-- DATASET EXCERPT --

********

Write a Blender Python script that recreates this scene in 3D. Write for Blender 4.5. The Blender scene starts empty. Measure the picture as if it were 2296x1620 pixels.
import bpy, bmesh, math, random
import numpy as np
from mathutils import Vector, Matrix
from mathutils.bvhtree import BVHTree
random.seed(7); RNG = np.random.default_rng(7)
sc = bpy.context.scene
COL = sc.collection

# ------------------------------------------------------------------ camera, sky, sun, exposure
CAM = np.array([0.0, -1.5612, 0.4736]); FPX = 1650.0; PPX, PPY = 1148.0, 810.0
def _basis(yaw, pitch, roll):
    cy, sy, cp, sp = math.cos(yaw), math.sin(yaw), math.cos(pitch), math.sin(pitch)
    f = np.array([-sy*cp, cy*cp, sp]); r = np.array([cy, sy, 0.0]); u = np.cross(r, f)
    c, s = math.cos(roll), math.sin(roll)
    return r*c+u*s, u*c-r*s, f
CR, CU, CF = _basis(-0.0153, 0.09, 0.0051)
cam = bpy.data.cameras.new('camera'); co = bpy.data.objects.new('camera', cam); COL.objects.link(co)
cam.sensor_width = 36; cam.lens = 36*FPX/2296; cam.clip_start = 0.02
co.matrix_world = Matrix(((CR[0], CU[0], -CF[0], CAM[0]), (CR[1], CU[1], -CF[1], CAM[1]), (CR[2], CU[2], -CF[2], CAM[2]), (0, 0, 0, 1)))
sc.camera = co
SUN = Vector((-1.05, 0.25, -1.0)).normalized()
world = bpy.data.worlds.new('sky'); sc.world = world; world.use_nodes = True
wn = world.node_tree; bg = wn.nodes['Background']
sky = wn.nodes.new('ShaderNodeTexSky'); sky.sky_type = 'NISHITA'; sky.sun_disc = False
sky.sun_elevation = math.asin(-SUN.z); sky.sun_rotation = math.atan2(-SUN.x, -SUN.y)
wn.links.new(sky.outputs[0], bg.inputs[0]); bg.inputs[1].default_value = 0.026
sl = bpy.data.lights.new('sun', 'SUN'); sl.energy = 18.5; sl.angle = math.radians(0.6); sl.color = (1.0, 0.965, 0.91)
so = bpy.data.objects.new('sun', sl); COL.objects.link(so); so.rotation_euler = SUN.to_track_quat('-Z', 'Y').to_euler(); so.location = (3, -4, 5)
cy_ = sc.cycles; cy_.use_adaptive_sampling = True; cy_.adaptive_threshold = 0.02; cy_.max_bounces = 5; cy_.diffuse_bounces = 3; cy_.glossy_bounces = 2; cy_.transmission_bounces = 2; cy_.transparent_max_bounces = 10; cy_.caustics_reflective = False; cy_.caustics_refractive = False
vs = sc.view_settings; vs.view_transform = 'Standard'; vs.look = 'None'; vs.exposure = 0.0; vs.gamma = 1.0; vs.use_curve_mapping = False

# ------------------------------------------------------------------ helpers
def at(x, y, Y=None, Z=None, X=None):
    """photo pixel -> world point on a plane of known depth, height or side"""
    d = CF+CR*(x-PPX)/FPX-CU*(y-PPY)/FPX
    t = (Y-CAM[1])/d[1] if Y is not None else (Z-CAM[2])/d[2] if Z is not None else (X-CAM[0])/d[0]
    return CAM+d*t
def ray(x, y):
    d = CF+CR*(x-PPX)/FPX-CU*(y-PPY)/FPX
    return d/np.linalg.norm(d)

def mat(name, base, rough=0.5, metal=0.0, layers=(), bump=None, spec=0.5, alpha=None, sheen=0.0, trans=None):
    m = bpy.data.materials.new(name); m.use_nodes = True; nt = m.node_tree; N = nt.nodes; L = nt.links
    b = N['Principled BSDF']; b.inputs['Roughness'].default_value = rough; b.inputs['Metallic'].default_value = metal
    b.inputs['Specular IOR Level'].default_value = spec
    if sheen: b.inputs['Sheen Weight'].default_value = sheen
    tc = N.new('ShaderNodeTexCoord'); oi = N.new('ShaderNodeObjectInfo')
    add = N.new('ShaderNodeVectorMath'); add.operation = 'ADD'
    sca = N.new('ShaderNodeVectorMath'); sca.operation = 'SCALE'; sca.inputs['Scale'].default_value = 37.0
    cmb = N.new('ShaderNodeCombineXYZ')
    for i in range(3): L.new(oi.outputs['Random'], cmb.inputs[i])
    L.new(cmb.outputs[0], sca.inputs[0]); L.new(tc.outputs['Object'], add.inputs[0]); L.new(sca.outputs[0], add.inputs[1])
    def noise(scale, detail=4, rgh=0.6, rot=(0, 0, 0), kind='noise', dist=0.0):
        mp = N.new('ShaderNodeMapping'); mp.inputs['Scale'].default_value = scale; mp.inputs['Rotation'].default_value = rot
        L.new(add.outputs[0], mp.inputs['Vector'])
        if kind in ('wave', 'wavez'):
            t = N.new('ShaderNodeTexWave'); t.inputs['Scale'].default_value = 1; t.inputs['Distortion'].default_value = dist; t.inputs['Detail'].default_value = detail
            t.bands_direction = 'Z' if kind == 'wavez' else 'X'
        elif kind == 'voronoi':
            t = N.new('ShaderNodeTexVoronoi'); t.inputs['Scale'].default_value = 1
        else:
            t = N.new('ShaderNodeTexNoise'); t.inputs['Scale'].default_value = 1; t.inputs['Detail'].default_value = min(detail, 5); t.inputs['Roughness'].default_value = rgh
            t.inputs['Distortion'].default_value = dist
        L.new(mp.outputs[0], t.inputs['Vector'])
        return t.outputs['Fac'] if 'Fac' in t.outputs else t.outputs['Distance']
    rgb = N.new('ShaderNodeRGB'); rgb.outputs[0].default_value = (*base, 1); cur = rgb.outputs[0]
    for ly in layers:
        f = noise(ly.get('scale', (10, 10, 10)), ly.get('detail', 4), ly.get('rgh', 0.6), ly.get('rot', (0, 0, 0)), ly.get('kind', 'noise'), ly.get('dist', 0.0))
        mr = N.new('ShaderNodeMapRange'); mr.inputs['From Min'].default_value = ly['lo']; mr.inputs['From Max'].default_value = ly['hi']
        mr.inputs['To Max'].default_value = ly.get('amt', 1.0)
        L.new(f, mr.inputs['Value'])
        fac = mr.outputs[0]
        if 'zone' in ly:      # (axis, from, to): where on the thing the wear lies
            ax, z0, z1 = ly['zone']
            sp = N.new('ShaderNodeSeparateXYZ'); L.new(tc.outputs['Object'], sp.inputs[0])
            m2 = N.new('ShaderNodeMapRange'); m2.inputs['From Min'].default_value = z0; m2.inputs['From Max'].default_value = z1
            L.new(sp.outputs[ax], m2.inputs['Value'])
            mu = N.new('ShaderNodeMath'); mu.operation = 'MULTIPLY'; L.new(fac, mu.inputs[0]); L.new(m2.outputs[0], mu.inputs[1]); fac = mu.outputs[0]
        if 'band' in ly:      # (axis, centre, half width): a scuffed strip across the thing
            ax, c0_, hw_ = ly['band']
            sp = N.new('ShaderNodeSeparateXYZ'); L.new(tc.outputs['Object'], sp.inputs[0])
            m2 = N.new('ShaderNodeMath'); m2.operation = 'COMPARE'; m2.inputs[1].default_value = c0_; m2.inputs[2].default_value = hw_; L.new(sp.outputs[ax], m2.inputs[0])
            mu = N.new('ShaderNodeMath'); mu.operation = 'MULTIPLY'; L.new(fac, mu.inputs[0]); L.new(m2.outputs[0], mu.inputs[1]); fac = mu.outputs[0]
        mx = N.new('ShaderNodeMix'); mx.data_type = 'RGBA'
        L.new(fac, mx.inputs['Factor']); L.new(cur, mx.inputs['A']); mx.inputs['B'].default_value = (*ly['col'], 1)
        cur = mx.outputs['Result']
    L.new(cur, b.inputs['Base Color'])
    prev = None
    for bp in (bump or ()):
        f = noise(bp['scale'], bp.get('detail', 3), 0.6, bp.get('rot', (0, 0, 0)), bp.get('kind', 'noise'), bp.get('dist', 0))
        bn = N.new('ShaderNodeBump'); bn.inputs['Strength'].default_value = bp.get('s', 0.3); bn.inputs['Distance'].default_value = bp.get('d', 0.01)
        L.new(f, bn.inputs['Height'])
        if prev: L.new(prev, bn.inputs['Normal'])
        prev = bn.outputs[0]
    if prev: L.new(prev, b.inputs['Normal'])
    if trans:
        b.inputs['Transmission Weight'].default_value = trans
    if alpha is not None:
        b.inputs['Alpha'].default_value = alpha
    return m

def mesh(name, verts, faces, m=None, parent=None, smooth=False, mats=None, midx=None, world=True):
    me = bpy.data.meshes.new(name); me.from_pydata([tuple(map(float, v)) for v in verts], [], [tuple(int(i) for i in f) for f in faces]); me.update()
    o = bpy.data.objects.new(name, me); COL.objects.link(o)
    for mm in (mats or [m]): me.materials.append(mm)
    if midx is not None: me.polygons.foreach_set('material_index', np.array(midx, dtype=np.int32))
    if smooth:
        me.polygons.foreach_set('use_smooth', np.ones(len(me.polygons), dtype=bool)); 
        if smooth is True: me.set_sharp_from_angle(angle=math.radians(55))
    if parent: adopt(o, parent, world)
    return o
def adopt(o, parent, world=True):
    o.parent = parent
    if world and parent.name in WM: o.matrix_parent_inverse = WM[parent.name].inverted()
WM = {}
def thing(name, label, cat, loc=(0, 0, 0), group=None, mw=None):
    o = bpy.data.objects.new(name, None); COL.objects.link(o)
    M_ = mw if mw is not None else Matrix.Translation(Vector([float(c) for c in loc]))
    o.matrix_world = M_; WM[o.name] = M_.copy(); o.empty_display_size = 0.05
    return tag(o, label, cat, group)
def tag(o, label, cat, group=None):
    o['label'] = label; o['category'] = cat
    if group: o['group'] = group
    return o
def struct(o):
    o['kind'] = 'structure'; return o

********

-- SET PROBLEM --
Extract the lines above, from the first one through the one containing "COL = sc.collection", and return only those, unchanged.

-- REPLY --
Write a Blender Python script that recreates this scene in 3D. Write for Blender 4.5. The Blender scene starts empty. Measure the picture as if it were 2296x1620 pixels.
import bpy, bmesh, math, random
import numpy as np
from mathutils import Vector, Matrix
from mathutils.bvhtree import BVHTree
random.seed(7); RNG = np.random.default_rng(7)
sc = bpy.context.scene
COL = sc.collection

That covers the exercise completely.